Après que chacun se soit présenté, nous nous sommes présentés à notre tour Cyrille et moi en précisant notre parcours et ce qui nous avait amenés à l’écriture. Nous avions convenu au préalable, de laisser faire les choses et d’orienter la séance vers une discussion enrichissante.

À la demande de Suarez, le débat s’est de suite orienté sur les différents parcours de l’édition. Nous leur avons donc expliqué l’édition à compte d’éditeur, l’édition à compte d’auteur et l’auto-édition avec les avantages et les inconvénients de chaque possibilité. Ils ont eu des questions très précises : Combien de % du prix du livre revient à l’auteur ? Quels sont les apports du livre numérique ?...

Nous avons ensuite présenté nos ouvrages et les avons fait circuler.

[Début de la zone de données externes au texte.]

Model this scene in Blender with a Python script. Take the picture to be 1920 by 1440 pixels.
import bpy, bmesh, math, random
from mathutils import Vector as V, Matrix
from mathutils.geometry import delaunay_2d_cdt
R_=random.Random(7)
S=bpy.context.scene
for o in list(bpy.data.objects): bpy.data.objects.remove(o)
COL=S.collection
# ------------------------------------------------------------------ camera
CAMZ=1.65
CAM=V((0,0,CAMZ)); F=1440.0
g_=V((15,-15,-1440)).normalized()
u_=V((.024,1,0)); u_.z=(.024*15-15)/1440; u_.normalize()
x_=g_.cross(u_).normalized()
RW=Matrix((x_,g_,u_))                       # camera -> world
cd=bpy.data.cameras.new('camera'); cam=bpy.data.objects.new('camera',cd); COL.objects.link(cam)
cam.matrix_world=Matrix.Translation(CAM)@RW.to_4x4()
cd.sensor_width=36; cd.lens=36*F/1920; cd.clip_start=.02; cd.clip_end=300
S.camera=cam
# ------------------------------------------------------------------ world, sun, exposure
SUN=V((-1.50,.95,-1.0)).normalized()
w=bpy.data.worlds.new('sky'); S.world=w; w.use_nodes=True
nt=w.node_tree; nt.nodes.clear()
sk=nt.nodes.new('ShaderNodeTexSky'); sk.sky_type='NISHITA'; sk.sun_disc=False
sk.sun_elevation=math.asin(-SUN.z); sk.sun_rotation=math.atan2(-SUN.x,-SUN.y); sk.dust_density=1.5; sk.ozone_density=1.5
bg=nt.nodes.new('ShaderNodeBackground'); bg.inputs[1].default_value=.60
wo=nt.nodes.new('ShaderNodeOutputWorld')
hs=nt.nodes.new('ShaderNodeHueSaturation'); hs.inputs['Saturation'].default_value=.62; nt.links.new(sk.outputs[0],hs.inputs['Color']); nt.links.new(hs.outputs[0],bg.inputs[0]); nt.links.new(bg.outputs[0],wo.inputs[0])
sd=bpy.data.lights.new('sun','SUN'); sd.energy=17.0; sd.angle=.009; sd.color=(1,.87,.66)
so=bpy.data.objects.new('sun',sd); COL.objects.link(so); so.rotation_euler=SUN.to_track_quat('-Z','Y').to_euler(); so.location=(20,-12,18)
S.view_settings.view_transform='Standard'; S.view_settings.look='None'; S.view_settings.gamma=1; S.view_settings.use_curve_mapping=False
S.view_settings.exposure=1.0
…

La discussion s’est ensuite orientée vers la mythologie (en lien avec la spécialité de Cyrille). Jeremy est passionné par la mythologie égyptienne et les pyramides : il se demandait comment les hommes ont pu construire de tels choses, il avait lu à ce sujet des choses sur les extraterrestres. Nous avons alors abordé la question des sources. Toujours vérifier les informations qui nous parviennent, chaque auteur a aussi son propre point de vue dans ses livres qu’il ne faut pas prendre comme argent comptant. François nous explique son parcours de poète. Après avoir écrit ses poèmes, il les supprime. Il en possède encore 400 mais ne veut pas éditer car il estime que ce qu’il écrit est de l’ordre de l’intime et ne veut pas se dévoiler : “Tout ce qui est écrit, reste.” Michel Ange est peintre et aimerait trouver un écrivain avec lequel il pourrait s’associer pour commenter et éditer ses œuvres.

Nous avons ensuite évoqué entre autre, le respect, la richesse des cultures, les différentes façons d’appréhender les choses et de les comprendre selon sa culture : et si l’écriture permettait un meilleur vivre ensemble ? En effet, le sujet a été abordé car nous avions un public très cosmopolite : un brésilien, un chinois, un ukrainien, un maghrébin et un guadeloupéen. La discussion s’est ensuite orientée sur la notion d’enfermement et de la possibilité pour certains prisonniers de préférer rester enfermés par besoin de sécurité, face à un monde en manque de repères.

La séance a été très naturelle et chaleureuse, ponctuée de divers sujets de conversation à bâton rompu (sur des sujets aussi divers que la liberté, la censure, la science-fiction…) au point même que nous avons dépassé l’horaire.